Helene Schjerfbeck
- Bryleigh Pierce
- Oct 7
- 2 min read
(Finland, 10/07/1862 - 23/01/1946)

One of Finland’s most well-known artists, Schjerfbeck’s talent was evident early in her life. After falling down some stairs and breaking her hip at three years old, she was left with a limp for the remainder of her life. It was while recovering from the incident that her father (her most ardent supporter) gave her a set of pencils, allowing her to draw during the long recovery and inspiring her interest in art. She later said, ‘When you give a child a pencil, you give her an entire world’.
Indeed, through her pencil, the world she was given. By the age of eleven she enrolled in art classes where her talent was considered so remarkable that her work was shown to the renowned Finnish artist Adolf von Becker. Impressed by her talent, von Becker arranged a free scholarship for Schjerfbeck to attend the drawing school of the Finnish Art Society where she was the youngest student ever accepted by the institution.
By the age of seventeen she began winning prizes and a year later her work was exhibited for the first time in the Society exhibition, after which she received a grant from the Imperial Russian Senate. This grant allowed her to move to Paris where she enrolled in the Académie Trélat followed by the Académie Colarossi.

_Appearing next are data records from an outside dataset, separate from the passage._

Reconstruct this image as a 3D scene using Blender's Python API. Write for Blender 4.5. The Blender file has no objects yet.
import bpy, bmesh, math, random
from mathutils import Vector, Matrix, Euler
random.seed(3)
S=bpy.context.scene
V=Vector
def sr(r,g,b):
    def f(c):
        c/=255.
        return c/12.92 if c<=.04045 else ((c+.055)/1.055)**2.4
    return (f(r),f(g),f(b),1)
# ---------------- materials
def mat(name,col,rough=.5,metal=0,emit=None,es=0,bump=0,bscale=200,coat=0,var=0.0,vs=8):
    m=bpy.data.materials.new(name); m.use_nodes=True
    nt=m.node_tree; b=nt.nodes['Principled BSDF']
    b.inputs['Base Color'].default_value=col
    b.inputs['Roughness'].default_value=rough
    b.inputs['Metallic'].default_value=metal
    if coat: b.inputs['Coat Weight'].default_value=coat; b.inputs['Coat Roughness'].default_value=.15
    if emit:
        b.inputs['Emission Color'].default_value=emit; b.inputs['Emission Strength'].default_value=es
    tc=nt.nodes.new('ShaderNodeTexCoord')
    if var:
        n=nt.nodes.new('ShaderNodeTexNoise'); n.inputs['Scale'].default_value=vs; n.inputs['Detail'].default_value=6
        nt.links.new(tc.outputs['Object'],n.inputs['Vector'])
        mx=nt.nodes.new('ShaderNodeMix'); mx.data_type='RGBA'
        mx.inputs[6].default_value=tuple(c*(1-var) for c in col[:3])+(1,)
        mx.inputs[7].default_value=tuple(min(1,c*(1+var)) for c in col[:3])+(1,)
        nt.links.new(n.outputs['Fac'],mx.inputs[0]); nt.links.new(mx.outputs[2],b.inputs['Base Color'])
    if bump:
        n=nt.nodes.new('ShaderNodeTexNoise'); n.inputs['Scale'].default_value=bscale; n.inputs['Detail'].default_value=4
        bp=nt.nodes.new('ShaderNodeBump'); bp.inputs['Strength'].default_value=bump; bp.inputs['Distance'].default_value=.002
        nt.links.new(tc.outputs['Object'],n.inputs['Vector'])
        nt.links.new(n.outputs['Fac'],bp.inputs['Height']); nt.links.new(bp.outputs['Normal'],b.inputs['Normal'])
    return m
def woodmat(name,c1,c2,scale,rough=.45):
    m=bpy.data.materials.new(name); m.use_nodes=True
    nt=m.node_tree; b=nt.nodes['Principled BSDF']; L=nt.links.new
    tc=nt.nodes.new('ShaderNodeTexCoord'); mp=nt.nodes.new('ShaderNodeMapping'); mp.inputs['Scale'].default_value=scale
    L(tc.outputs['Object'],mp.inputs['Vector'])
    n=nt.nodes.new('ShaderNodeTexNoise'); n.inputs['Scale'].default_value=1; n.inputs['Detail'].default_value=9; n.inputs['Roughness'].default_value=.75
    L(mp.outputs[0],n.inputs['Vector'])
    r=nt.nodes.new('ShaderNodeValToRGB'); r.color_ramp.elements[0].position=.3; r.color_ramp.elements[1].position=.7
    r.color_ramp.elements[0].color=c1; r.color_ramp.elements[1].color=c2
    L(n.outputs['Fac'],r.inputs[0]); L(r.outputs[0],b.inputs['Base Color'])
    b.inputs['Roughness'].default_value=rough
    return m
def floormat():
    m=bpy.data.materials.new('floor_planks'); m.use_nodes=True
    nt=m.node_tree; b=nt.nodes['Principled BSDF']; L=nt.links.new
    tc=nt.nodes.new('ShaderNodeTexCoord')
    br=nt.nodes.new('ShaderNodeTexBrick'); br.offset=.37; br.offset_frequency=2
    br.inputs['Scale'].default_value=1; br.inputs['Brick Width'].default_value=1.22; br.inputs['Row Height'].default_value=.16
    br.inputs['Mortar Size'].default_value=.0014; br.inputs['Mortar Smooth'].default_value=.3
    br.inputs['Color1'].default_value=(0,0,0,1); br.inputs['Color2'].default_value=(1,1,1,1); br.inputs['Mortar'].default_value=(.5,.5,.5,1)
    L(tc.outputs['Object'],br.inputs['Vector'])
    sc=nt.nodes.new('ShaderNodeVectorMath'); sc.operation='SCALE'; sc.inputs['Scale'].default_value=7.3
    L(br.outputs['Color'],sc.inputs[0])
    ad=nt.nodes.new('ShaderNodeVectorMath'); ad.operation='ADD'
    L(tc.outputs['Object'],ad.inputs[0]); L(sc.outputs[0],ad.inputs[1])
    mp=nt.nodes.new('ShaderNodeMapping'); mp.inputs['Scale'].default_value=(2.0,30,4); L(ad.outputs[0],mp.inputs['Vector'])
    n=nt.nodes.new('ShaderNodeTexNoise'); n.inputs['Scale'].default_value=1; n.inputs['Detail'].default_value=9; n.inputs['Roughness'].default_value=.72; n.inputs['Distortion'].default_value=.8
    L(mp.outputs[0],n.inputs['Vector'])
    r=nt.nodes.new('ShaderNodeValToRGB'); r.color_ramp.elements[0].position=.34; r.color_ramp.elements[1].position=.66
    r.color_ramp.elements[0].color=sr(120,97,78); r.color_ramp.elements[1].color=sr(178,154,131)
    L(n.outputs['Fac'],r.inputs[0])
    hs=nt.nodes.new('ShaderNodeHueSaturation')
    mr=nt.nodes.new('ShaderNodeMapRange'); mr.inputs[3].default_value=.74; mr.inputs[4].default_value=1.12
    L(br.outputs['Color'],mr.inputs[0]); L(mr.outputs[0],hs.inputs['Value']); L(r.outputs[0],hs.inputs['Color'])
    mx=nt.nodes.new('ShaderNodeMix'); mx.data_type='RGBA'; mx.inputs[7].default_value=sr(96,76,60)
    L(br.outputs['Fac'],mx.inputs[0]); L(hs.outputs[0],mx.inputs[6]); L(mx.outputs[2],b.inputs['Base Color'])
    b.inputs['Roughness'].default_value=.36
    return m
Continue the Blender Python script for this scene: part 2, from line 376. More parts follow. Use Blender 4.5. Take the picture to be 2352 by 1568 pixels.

After returning to Finland in 1894, she was appointed chief instructor at the Society’s drawing school and insisted on complete silence in her classes.
While early in her career she was inspired by the likes of Jules Bastein-Lepage, Schjerfbeck gradually left behind his meticulous approach to art, preferring instead to distil the essence of her subjects with tone and colour. Details became increasingly superfluous and the works produced in the last years of her life are executed with a few simple lines.
In 1905 Schjerfbeck’s work was included in an exhibition of women artists at the Ateneum in Helsinki. It was the last time she agreed to be in such an exhibition. “After all” she later wrote to her friend and fellow artist Einar Reuter, “there are no exhibitions for ‘men only’. Should not everything hinge on the art work itself?”
Image: Helene Schjerfbeck, Self-Portrait, Black Background (1915). Oil on canvas. 45.5 x 36 cm. Herman and Elisabeth Hallonblad Collection. Finnish National Gallery / Ateneum Art Museum, Helsinki, Finland.